• **YOUR INSTRUCTIONS**: Type out the material below exactly.

• **DATA PROVIDED**:

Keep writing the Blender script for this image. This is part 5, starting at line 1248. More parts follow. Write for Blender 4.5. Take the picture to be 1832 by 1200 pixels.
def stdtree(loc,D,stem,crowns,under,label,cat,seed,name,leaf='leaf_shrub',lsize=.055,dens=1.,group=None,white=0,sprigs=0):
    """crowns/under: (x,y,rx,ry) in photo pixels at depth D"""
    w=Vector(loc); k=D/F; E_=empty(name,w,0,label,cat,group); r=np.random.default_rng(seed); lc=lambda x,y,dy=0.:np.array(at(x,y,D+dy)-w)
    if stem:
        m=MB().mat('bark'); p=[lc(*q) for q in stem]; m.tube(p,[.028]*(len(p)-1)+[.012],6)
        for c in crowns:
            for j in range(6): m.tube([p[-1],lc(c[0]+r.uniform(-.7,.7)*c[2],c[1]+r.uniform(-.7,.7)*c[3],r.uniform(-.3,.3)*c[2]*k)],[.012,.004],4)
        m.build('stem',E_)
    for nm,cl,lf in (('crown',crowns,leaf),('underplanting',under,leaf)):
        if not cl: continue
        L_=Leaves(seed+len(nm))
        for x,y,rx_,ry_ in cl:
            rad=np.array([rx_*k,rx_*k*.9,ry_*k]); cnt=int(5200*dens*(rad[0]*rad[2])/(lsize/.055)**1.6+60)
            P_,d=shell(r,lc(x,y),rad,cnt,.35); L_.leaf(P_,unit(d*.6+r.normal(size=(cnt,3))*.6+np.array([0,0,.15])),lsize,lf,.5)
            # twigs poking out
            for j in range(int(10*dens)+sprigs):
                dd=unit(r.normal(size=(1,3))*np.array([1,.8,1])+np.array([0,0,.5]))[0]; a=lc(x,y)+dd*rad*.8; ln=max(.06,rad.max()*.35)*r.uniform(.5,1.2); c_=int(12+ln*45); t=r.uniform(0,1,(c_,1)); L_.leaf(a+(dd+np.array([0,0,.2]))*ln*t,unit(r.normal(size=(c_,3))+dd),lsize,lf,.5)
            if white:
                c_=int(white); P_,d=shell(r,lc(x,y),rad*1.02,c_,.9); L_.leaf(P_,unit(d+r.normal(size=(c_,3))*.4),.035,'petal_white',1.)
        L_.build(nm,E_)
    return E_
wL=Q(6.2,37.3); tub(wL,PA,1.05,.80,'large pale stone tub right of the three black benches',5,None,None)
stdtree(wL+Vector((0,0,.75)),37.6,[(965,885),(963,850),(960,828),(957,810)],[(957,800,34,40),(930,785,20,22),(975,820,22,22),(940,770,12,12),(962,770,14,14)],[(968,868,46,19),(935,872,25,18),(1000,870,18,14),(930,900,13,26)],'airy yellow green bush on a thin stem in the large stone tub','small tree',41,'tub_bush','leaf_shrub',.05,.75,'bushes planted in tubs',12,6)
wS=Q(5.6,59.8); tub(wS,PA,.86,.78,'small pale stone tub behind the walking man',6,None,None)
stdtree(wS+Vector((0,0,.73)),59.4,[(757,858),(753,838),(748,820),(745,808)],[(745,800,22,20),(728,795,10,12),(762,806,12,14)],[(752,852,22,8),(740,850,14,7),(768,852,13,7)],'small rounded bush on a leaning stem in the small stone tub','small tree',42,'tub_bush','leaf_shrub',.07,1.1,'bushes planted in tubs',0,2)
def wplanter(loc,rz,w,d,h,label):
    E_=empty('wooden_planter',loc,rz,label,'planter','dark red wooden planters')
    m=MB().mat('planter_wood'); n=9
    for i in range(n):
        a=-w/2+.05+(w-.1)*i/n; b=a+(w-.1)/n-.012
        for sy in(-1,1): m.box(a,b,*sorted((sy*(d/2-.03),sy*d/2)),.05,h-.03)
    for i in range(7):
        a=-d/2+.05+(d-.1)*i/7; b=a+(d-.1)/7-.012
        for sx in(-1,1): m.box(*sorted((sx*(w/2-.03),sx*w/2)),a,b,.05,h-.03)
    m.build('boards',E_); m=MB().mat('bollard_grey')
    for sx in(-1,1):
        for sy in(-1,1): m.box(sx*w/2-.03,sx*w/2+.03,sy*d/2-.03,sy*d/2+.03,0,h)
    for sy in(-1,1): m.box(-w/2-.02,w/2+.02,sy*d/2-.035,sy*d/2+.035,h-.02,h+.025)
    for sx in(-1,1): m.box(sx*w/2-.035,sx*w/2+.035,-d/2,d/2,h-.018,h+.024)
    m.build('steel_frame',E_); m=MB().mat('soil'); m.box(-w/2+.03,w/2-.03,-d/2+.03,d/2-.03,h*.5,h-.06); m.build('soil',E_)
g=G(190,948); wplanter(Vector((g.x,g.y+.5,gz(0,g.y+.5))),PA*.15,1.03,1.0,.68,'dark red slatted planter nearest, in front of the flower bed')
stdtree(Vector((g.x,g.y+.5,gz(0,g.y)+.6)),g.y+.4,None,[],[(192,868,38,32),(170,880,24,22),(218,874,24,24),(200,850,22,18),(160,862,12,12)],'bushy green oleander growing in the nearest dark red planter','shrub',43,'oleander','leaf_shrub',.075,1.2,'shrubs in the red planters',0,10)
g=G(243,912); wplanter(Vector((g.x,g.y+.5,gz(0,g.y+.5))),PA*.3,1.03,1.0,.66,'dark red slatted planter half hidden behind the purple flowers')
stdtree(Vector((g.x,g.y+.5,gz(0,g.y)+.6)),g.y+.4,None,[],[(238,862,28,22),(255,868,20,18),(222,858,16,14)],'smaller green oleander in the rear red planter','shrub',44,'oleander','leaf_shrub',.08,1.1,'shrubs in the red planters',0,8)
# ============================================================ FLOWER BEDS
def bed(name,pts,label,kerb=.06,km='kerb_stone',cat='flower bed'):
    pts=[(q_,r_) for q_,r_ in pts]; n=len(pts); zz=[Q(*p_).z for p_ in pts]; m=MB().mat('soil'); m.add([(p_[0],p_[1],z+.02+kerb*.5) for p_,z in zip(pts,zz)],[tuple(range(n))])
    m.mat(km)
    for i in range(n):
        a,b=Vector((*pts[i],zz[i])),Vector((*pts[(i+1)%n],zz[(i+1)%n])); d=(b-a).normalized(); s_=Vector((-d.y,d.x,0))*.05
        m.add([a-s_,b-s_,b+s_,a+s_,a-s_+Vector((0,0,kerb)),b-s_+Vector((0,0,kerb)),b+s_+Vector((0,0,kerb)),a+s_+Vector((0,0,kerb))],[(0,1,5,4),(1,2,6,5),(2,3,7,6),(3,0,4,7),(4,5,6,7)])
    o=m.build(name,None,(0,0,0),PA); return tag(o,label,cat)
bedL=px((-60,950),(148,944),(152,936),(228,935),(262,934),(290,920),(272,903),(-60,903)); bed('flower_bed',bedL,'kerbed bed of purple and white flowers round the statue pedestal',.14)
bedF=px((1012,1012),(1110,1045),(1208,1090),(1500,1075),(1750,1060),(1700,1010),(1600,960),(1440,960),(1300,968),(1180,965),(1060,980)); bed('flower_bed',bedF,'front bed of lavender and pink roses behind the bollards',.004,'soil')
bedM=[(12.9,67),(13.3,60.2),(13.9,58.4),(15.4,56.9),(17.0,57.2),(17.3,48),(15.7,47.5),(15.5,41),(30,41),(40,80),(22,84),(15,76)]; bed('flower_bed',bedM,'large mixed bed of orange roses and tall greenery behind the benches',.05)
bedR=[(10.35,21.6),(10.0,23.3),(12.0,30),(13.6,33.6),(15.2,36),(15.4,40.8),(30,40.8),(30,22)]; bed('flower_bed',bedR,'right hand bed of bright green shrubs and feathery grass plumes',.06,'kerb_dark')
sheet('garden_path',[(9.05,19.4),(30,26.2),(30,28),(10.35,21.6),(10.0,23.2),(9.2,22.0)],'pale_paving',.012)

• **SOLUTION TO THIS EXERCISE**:
Keep writing the Blender script for this image. This is part 5, starting at line 1248. More parts follow. Write for Blender 4.5. Take the picture to be 1832 by 1200 pixels.
def stdtree(loc,D,stem,crowns,under,label,cat,seed,name,leaf='leaf_shrub',lsize=.055,dens=1.,group=None,white=0,sprigs=0):
    """crowns/under: (x,y,rx,ry) in photo pixels at depth D"""
    w=Vector(loc); k=D/F; E_=empty(name,w,0,label,cat,group); r=np.random.default_rng(seed); lc=lambda x,y,dy=0.:np.array(at(x,y,D+dy)-w)
    if stem:
        m=MB().mat('bark'); p=[lc(*q) for q in stem]; m.tube(p,[.028]*(len(p)-1)+[.012],6)
        for c in crowns:
            for j in range(6): m.tube([p[-1],lc(c[0]+r.uniform(-.7,.7)*c[2],c[1]+r.uniform(-.7,.7)*c[3],r.uniform(-.3,.3)*c[2]*k)],[.012,.004],4)
        m.build('stem',E_)
    for nm,cl,lf in (('crown',crowns,leaf),('underplanting',under,leaf)):
        if not cl: continue
        L_=Leaves(seed+len(nm))
        for x,y,rx_,ry_ in cl:
            rad=np.array([rx_*k,rx_*k*.9,ry_*k]); cnt=int(5200*dens*(rad[0]*rad[2])/(lsize/.055)**1.6+60)
            P_,d=shell(r,lc(x,y),rad,cnt,.35); L_.leaf(P_,unit(d*.6+r.normal(size=(cnt,3))*.6+np.array([0,0,.15])),lsize,lf,.5)
            # twigs poking out
            for j in range(int(10*dens)+sprigs):
                dd=unit(r.normal(size=(1,3))*np.array([1,.8,1])+np.array([0,0,.5]))[0]; a=lc(x,y)+dd*rad*.8; ln=max(.06,rad.max()*.35)*r.uniform(.5,1.2); c_=int(12+ln*45); t=r.uniform(0,1,(c_,1)); L_.leaf(a+(dd+np.array([0,0,.2]))*ln*t,unit(r.normal(size=(c_,3))+dd),lsize,lf,.5)
            if white:
                c_=int(white); P_,d=shell(r,lc(x,y),rad*1.02,c_,.9); L_.leaf(P_,unit(d+r.normal(size=(c_,3))*.4),.035,'petal_white',1.)
        L_.build(nm,E_)
    return E_
wL=Q(6.2,37.3); tub(wL,PA,1.05,.80,'large pale stone tub right of the three black benches',5,None,None)
stdtree(wL+Vector((0,0,.75)),37.6,[(965,885),(963,850),(960,828),(957,810)],[(957,800,34,40),(930,785,20,22),(975,820,22,22),(940,770,12,12),(962,770,14,14)],[(968,868,46,19),(935,872,25,18),(1000,870,18,14),(930,900,13,26)],'airy yellow green bush on a thin stem in the large stone tub','small tree',41,'tub_bush','leaf_shrub',.05,.75,'bushes planted in tubs',12,6)
wS=Q(5.6,59.8); tub(wS,PA,.86,.78,'small pale stone tub behind the walking man',6,None,None)
stdtree(wS+Vector((0,0,.73)),59.4,[(757,858),(753,838),(748,820),(745,808)],[(745,800,22,20),(728,795,10,12),(762,806,12,14)],[(752,852,22,8),(740,850,14,7),(768,852,13,7)],'small rounded bush on a leaning stem in the small stone tub','small tree',42,'tub_bush','leaf_shrub',.07,1.1,'bushes planted in tubs',0,2)
def wplanter(loc,rz,w,d,h,label):
    E_=empty('wooden_planter',loc,rz,label,'planter','dark red wooden planters')
    m=MB().mat('planter_wood'); n=9
    for i in range(n):
        a=-w/2+.05+(w-.1)*i/n; b=a+(w-.1)/n-.012
        for sy in(-1,1): m.box(a,b,*sorted((sy*(d/2-.03),sy*d/2)),.05,h-.03)
    for i in range(7):
        a=-d/2+.05+(d-.1)*i/7; b=a+(d-.1)/7-.012
        for sx in(-1,1): m.box(*sorted((sx*(w/2-.03),sx*w/2)),a,b,.05,h-.03)
    m.build('boards',E_); m=MB().mat('bollard_grey')
    for sx in(-1,1):
        for sy in(-1,1): m.box(sx*w/2-.03,sx*w/2+.03,sy*d/2-.03,sy*d/2+.03,0,h)
    for sy in(-1,1): m.box(-w/2-.02,w/2+.02,sy*d/2-.035,sy*d/2+.035,h-.02,h+.025)
    for sx in(-1,1): m.box(sx*w/2-.035,sx*w/2+.035,-d/2,d/2,h-.018,h+.024)
    m.build('steel_frame',E_); m=MB().mat('soil'); m.box(-w/2+.03,w/2-.03,-d/2+.03,d/2-.03,h*.5,h-.06); m.build('soil',E_)
g=G(190,948); wplanter(Vector((g.x,g.y+.5,gz(0,g.y+.5))),PA*.15,1.03,1.0,.68,'dark red slatted planter nearest, in front of the flower bed')
stdtree(Vector((g.x,g.y+.5,gz(0,g.y)+.6)),g.y+.4,None,[],[(192,868,38,32),(170,880,24,22),(218,874,24,24),(200,850,22,18),(160,862,12,12)],'bushy green oleander growing in the nearest dark red planter','shrub',43,'oleander','leaf_shrub',.075,1.2,'shrubs in the red planters',0,10)
g=G(243,912); wplanter(Vector((g.x,g.y+.5,gz(0,g.y+.5))),PA*.3,1.03,1.0,.66,'dark red slatted planter half hidden behind the purple flowers')
stdtree(Vector((g.x,g.y+.5,gz(0,g.y)+.6)),g.y+.4,None,[],[(238,862,28,22),(255,868,20,18),(222,858,16,14)],'smaller green oleander in the rear red planter','shrub',44,'oleander','leaf_shrub',.08,1.1,'shrubs in the red planters',0,8)
# ============================================================ FLOWER BEDS
def bed(name,pts,label,kerb=.06,km='kerb_stone',cat='flower bed'):
    pts=[(q_,r_) for q_,r_ in pts]; n=len(pts); zz=[Q(*p_).z for p_ in pts]; m=MB().mat('soil'); m.add([(p_[0],p_[1],z+.02+kerb*.5) for p_,z in zip(pts,zz)],[tuple(range(n))])
    m.mat(km)
    for i in range(n):
        a,b=Vector((*pts[i],zz[i])),Vector((*pts[(i+1)%n],zz[(i+1)%n])); d=(b-a).normalized(); s_=Vector((-d.y,d.x,0))*.05
        m.add([a-s_,b-s_,b+s_,a+s_,a-s_+Vector((0,0,kerb)),b-s_+Vector((0,0,kerb)),b+s_+Vector((0,0,kerb)),a+s_+Vector((0,0,kerb))],[(0,1,5,4),(1,2,6,5),(2,3,7,6),(3,0,4,7),(4,5,6,7)])
    o=m.build(name,None,(0,0,0),PA); return tag(o,label,cat)
bedL=px((-60,950),(148,944),(152,936),(228,935),(262,934),(290,920),(272,903),(-60,903)); bed('flower_bed',bedL,'kerbed bed of purple and white flowers round the statue pedestal',.14)
bedF=px((1012,1012),(1110,1045),(1208,1090),(1500,1075),(1750,1060),(1700,1010),(1600,960),(1440,960),(1300,968),(1180,965),(1060,980)); bed('flower_bed',bedF,'front bed of lavender and pink roses behind the bollards',.004,'soil')
bedM=[(12.9,67),(13.3,60.2),(13.9,58.4),(15.4,56.9),(17.0,57.2),(17.3,48),(15.7,47.5),(15.5,41),(30,41),(40,80),(22,84),(15,76)]; bed('flower_bed',bedM,'large mixed bed of orange roses and tall greenery behind the benches',.05)
bedR=[(10.35,21.6),(10.0,23.3),(12.0,30),(13.6,33.6),(15.2,36),(15.4,40.8),(30,40.8),(30,22)]; bed('flower_bed',bedR,'right hand bed of bright green shrubs and feathery grass plumes',.06,'kerb_dark')
sheet('garden_path',[(9.05,19.4),(30,26.2),(30,28),(10.35,21.6),(10.0,23.2),(9.2,22.0)],'pale_paving',.012)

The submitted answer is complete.